Desa wisata disini menyajikan berbagai hal sepeti basis kelingkungan,  perkebunan, perikanan dan peternakan. Pada sektor perikanan, desa ini memiliki kolam ikan yang sangat luas dan berisi berbagai macam ikan sehingga dapat digunakan sebagai lokasi pemancingan. Dalam hal peternakan, ternak sapi dan kambing diberi pakan gedebok karena memanfaatkan limbah dari pohon pisang dan juga dapat memberikan manfaat lainnya. Pada pengolahan sampah. Sedangkan dalam hal kelingkungan, disini disediakan bank sampah yang kemudian sampahnya dikelola dan dijadikan kerajinan dan dapat dijualkembali. Pada sektor perkebunan yang lebih ke tanaman obat keluarga, disini sudah berhasil mengolahnya kembali dan menjualnya untuk dijadikan buah tangan yakni kunir, temulawak, jahe, dikeringkan, dijadikan serbuk sehingga dapat diminum dimanapun yang diinginkan (asal ada air). Desa wisata ini juga dapat dijadikan sarana outbond, pelatihan, pertemuan, dan masih banyak lainnya. Banyak yang sudah berkunjung seperti timor leste, jakarta, dan lainnya. Untuk menjamu tamu, disini  juga disediakan home stay. Sedangkan untuk menambah fasilitas kenyamanan turis, para pengurusnya juga pernah dilatih masalah perjamuan ataupun penyajian makanan dari beberapa hotel Yogyakarta.

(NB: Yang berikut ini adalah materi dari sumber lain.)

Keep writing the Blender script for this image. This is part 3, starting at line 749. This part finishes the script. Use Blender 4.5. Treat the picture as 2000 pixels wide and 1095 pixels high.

     Dalam pengembangan masyarakat tentu memerlukan proses dan waktu yang tidak sebentar, begitu pula yang dialami pada desa jetak II ini. Penggagas dari desa wisata ini adalah dukuhnya sendiri yang sekaliigus menjadi ketuanya, beliau bernama Jayuri. Untuk  menjadikan warganya mau berubah seperti sekarang ini merupakan hal yang sulit dan harus dilakukan secara telaten. Sampai sekarang pun masih terus berjalan karena masih ada warga yang buang air besar di kalen, meremehkan program kewisataan desa, dan lain sebagainya. Memang banyak pengunjung ataupun wisatawan yang memberikan apresiasi pada desa wisata ini, namun dari pihak warganya malah belum banyak yang mengapresiasi dan masih berpikiran negatif. Sehingga ini adalah perjuangan keras dan besar dari pengurusnya yang ada.
     Yang saya dapat simpulkan disini, masih di lingkup DIY saja masyarakatnya sudah banyak dan beragam baik dari segi kepercayaan akan mitos, waria yang mementingkan uang namun juga berusaha untuk tabungan akhirat namun ia hanya berjuang sendiri, dan desa yang telah berkembang menjadi desa wisata dengan berbagai apresiasi dari luar berkar kegigiha ketua dan pengurusnya. Sehingga bila pada lingkup yang lebih luas lagi seluas Indonesia, akan lebih banyak lagi cerita dan persoalan yang ada.
     Demikianlah beberapa hal yang telah kami lakukan dan dapat saya ceritakan atau laporkan dalam tulisan ini.